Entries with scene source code
• • • • • • •

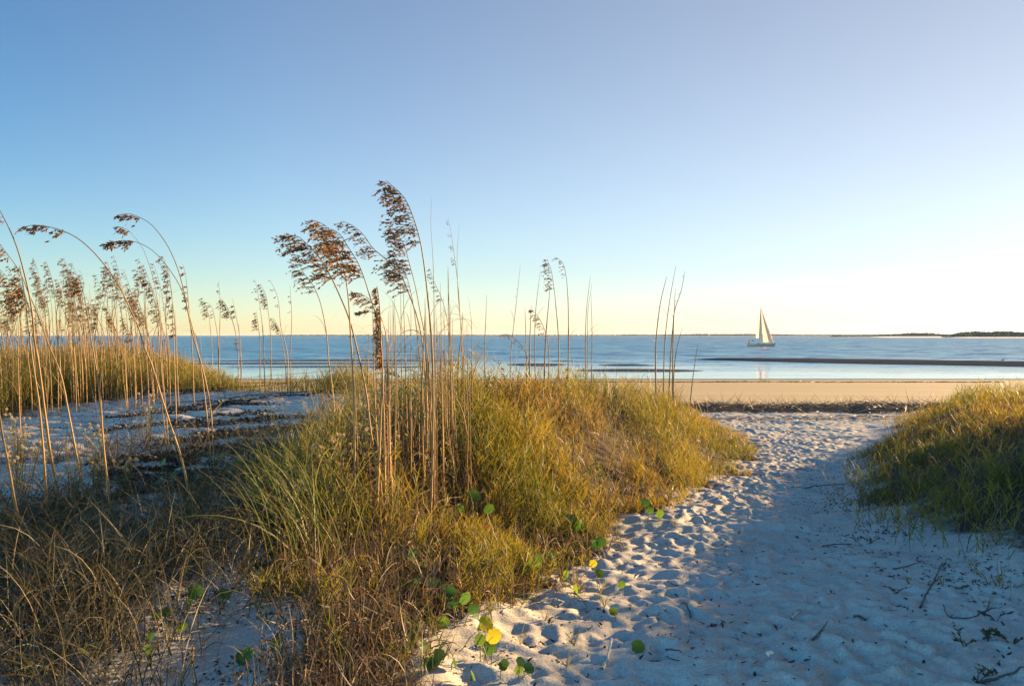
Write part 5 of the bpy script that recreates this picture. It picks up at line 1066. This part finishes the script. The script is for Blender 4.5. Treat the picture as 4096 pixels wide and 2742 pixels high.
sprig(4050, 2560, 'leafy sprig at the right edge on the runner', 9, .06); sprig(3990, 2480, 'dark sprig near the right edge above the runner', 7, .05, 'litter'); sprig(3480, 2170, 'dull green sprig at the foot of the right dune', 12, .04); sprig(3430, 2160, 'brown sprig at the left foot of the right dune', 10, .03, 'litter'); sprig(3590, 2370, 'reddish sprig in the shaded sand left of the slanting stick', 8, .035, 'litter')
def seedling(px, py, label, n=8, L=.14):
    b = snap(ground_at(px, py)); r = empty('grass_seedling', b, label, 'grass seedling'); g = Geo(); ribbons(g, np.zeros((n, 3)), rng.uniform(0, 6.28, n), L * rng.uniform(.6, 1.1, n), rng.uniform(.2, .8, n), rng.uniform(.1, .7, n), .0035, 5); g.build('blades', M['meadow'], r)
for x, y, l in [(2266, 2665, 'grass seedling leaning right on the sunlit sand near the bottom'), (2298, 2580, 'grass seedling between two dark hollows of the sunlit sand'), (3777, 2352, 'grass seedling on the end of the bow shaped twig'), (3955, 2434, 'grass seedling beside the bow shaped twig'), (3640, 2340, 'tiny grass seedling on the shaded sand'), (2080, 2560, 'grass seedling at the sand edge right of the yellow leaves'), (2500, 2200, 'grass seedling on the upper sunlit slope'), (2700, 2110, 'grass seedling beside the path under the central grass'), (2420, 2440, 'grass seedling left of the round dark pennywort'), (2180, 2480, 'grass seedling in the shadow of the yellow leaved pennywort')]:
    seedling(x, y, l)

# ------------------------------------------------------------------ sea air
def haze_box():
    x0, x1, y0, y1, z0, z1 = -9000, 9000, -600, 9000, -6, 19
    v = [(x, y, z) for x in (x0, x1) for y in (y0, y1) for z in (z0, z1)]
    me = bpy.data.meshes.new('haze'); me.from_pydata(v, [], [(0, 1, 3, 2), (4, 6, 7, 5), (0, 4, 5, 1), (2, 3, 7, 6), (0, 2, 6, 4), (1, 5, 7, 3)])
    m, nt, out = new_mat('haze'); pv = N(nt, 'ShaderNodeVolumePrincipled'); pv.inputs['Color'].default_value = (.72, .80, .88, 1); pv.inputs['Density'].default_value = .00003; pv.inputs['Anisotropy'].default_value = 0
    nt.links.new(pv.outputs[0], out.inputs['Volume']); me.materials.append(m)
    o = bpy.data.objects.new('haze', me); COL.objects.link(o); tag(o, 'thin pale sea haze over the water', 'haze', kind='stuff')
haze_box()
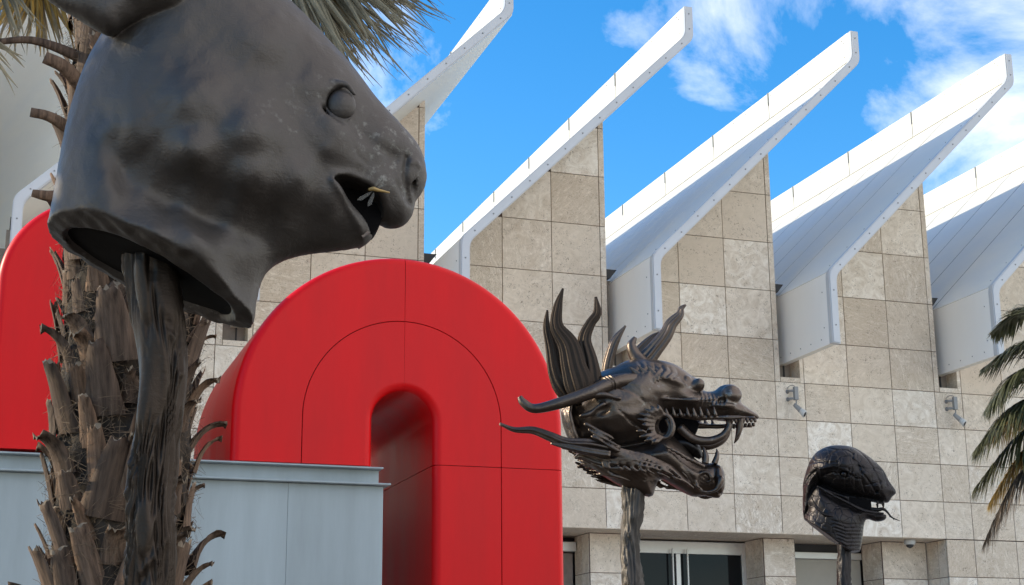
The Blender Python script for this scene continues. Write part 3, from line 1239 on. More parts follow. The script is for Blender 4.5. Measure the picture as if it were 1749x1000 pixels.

• • • • • • •

Please write out all the data again word for word, but not the pictures.

Written solution
Write part 5 of the bpy script that recreates this picture. It picks up at line 1066. This part finishes the script. The script is for Blender 4.5. Treat the picture as 4096 pixels wide and 2742 pixels high.
sprig(4050, 2560, 'leafy sprig at the right edge on the runner', 9, .06); sprig(3990, 2480, 'dark sprig near the right edge above the runner', 7, .05, 'litter'); sprig(3480, 2170, 'dull green sprig at the foot of the right dune', 12, .04); sprig(3430, 2160, 'brown sprig at the left foot of the right dune', 10, .03, 'litter'); sprig(3590, 2370, 'reddish sprig in the shaded sand left of the slanting stick', 8, .035, 'litter')
def seedling(px, py, label, n=8, L=.14):
    b = snap(ground_at(px, py)); r = empty('grass_seedling', b, label, 'grass seedling'); g = Geo(); ribbons(g, np.zeros((n, 3)), rng.uniform(0, 6.28, n), L * rng.uniform(.6, 1.1, n), rng.uniform(.2, .8, n), rng.uniform(.1, .7, n), .0035, 5); g.build('blades', M['meadow'], r)
for x, y, l in [(2266, 2665, 'grass seedling leaning right on the sunlit sand near the bottom'), (2298, 2580, 'grass seedling between two dark hollows of the sunlit sand'), (3777, 2352, 'grass seedling on the end of the bow shaped twig'), (3955, 2434, 'grass seedling beside the bow shaped twig'), (3640, 2340, 'tiny grass seedling on the shaded sand'), (2080, 2560, 'grass seedling at the sand edge right of the yellow leaves'), (2500, 2200, 'grass seedling on the upper sunlit slope'), (2700, 2110, 'grass seedling beside the path under the central grass'), (2420, 2440, 'grass seedling left of the round dark pennywort'), (2180, 2480, 'grass seedling in the shadow of the yellow leaved pennywort')]:
    seedling(x, y, l)

# ------------------------------------------------------------------ sea air
def haze_box():
    x0, x1, y0, y1, z0, z1 = -9000, 9000, -600, 9000, -6, 19
    v = [(x, y, z) for x in (x0, x1) for y in (y0, y1) for z in (z0, z1)]
    me = bpy.data.meshes.new('haze'); me.from_pydata(v, [], [(0, 1, 3, 2), (4, 6, 7, 5), (0, 4, 5, 1), (2, 3, 7, 6), (0, 2, 6, 4), (1, 5, 7, 3)])
    m, nt, out = new_mat('haze'); pv = N(nt, 'ShaderNodeVolumePrincipled'); pv.inputs['Color'].default_value = (.72, .80, .88, 1); pv.inputs['Density'].default_value = .00003; pv.inputs['Anisotropy'].default_value = 0
    nt.links.new(pv.outputs[0], out.inputs['Volume']); me.materials.append(m)
    o = bpy.data.objects.new('haze', me); COL.objects.link(o); tag(o, 'thin pale sea haze over the water', 'haze', kind='stuff')
haze_box()
The Blender Python script for this scene continues. Write part 3, from line 1239 on. More parts follow. The script is for Blender 4.5. Measure the picture as if it were 1749x1000 pixels.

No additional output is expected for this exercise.